Düğmeye basmak: Bunu ekseriyetle haber bültenlerinde duyuyoruz. Zaten başka bir ortamda biri dese elimin tersiyle ağzına çarparım. Şimdilik televizyona küfretmekle yetiniyorum. (Kendime not: televizyonla konuşmayı azalt)İlk olarak Beyaz Enerji Operasyonu sırasında duymuştuk sanırım. İşin içine bir bakan girince durumun ciddiyetini vurgulamak için sivri zekalının biri tarafından uydurulduğunu sanıyorum. Şimdi vara yoğa düğmeye basıyorlar. Devletimiz sağolsun, her gün bir ton operasyon yapıldığından düğmeye basa basa yalama oldu düğme. Bence bu düğmeye basma meraklısı arkadaşlar zor bir çocukluk dönemi geçirmişler. Onların hiç oyuncakları olmamış, şimdi bulmuşlar bir düğme basıyorlar da basıyorlar. Onlara ettiğim küfürlerin içerik olarak ne kadar zengin olduğunu bilseler, inanın bu kadar rahat basamazlardı, düğmeye...

>Sıfır noktası: Bu da bir haber klasiği. Sınırın sıfır noktasında operasyon yapıldı, efendim, sıfır noktası geçildi filan diyerek bir yılan gibi süzüldü hayatımıza. Şimdi düğmeye basmadıkları zaman sıfır noktasını geçiyorlar. Mesela geçen Harikalar Diyarı'nda iftar yemeği verilmiş. (Harikalar Diyarı deyince aklına Woodstock gibi bişi gelmesin len, böyle atlıkarınca var, dönme dolap var, made by Melih Gökçek) İftar sofrasını Harikalar Diyarı'ndaki gölün kıyısına kurmuşlar. (Su birikintisi görünce bir yeme içme arzusu doğması ne acayip lan) Muhabir durur mu patlıyor haberi: İftar gölün sıfır noktasında açıldı. Sanki davetliler Allah Allah diye taarruza geçmiş iftarlıklar üstüne.

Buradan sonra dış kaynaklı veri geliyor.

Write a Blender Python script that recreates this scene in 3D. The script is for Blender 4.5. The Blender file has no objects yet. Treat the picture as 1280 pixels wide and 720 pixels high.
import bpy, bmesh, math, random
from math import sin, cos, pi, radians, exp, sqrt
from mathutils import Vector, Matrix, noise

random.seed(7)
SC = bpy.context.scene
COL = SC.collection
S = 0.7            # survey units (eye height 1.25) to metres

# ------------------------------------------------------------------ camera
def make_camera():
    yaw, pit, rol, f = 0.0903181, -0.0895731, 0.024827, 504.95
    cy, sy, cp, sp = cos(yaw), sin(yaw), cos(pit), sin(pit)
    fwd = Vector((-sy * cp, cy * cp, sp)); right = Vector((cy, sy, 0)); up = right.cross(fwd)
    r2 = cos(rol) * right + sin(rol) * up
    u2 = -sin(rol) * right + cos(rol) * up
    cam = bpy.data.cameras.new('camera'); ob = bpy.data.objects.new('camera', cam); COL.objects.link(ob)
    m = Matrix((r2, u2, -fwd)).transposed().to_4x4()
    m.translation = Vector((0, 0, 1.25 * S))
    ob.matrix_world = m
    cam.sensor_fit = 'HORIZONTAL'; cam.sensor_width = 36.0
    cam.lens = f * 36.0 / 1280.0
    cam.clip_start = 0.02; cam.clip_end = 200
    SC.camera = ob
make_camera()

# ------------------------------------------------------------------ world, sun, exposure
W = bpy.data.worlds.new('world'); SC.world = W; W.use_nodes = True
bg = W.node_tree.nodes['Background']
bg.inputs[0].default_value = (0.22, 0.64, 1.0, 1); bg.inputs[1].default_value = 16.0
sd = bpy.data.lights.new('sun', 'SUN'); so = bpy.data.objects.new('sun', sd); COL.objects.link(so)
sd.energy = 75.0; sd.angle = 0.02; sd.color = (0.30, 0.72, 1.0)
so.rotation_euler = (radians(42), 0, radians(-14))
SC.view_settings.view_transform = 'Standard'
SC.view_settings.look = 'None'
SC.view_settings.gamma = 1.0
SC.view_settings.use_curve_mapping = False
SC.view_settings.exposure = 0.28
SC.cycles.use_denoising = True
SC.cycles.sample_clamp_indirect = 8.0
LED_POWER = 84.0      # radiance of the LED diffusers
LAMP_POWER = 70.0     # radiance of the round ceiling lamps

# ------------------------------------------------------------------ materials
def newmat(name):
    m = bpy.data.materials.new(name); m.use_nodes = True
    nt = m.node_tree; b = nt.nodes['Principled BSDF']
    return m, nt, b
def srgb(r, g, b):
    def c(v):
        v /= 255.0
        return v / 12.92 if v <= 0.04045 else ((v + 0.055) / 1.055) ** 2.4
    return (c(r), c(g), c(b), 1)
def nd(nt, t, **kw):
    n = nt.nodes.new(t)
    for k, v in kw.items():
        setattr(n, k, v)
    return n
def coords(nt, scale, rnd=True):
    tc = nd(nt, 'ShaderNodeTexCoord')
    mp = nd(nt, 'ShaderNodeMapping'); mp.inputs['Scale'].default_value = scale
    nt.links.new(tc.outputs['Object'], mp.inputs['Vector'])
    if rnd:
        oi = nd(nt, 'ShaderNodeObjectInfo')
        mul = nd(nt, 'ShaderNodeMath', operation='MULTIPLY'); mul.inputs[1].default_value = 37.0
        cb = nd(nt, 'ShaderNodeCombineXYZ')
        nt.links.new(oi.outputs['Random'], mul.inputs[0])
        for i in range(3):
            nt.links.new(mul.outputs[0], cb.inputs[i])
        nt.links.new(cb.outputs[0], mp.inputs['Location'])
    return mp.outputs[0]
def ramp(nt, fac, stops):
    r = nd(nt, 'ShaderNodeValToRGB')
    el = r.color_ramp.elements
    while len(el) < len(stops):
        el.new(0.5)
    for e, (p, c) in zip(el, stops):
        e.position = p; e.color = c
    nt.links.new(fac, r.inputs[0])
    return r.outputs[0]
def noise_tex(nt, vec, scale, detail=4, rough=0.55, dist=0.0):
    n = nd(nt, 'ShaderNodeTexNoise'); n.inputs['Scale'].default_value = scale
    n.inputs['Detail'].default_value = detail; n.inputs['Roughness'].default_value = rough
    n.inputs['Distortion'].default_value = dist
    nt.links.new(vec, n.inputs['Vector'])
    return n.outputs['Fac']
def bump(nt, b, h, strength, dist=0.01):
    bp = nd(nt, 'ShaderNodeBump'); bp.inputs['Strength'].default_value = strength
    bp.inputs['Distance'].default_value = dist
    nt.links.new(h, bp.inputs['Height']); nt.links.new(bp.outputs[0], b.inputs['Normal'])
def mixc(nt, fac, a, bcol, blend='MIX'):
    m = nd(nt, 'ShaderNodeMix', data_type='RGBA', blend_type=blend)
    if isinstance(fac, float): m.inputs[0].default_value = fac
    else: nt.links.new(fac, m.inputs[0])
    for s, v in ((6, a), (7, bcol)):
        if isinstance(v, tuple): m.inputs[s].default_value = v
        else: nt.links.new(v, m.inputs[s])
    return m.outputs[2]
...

Yapıyor olacağız: Bi de bu var. Neresinden tutsan elinde kalır. Bunu daha çok bankacılar, kurumsal olma iddiasındaki şirket çalışanları kullanıyor. Şunu demiyor: Falanca tarihte şu işlemi yapacağız ya da şu olduktan sonra bunu yapacağız. Demiyor arkadaş. Onun yerine nokta nokta yapıyor olacağız. Bu kalıbı kim bulduysa onun ağzına yarım kilo balı boca edip elini kolunu bağladıktan sonra karınca yuvasının yanına yerleştirmek istiyorum.